2. The beginning of winemaking
The first Henschke wine was produced in the 1860s. Stephen Henschke explains: "We don't really have a good record of when they made that first wine, but the property was built and expanded through the early 1860s, including the planting of orchards and vineyards." He admits "some might find it unlikely [but] the link between the northerly region of Silesia and winegrowing is documented."
The first Henschke wines were sold in 1868, and were produced from Shiraz, Riesling and likely Grenache and Mataro. The oldest continuing vineyard in the Henschke family suite of vineyards is Hill of Grace, planted in the 1860s.

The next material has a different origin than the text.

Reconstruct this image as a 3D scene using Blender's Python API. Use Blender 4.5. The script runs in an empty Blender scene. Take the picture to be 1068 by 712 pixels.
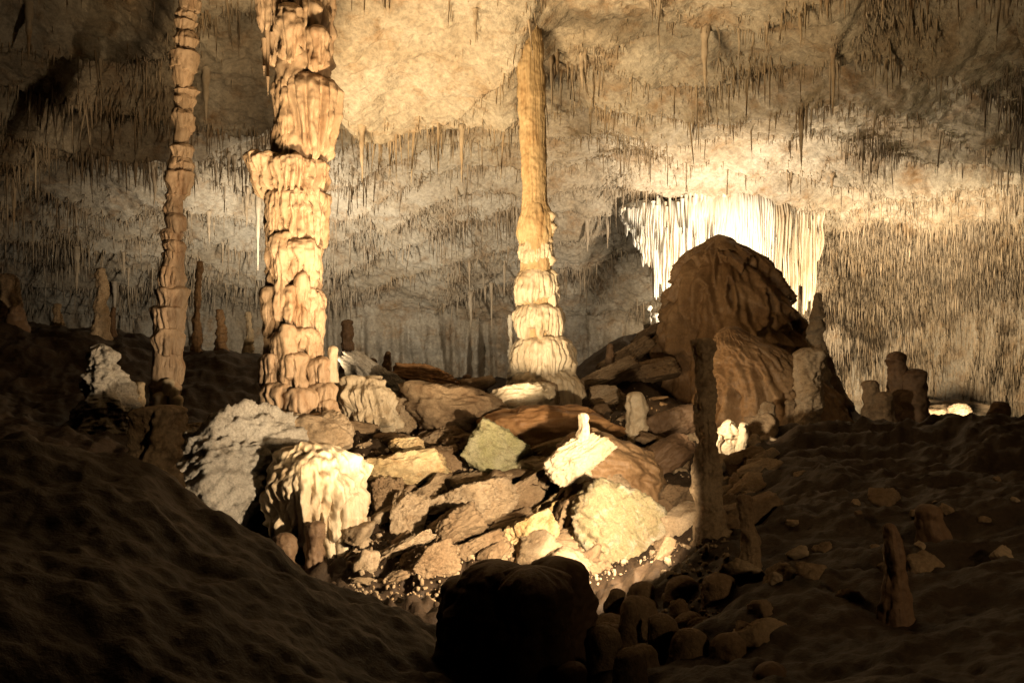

Stephen Henschke and sixth-generation Johann Stephen Henschke, his son, now do the winemaking. "Their 'weapon' is the family's unfazed approach to their wine styles," explains Australian- and Japan-based ANA Airlines wine consultant and importer, Ned Goodwin MW. "And they stick to their guns when so many other producers are changing their line-ups at a whim."
3. That vineyard
Arguably Australia's most famous vineyard, and almost certainly Australia's most premium and recognized single-vineyard wine, Hill Of Grace was bought by Paul Gotthard Henschke in 1891. The vineyard was purchased from the Stanitzki family, who took possession of the land in 1873 from the original owners, the Flaxmans, who first were granted the land in 1842.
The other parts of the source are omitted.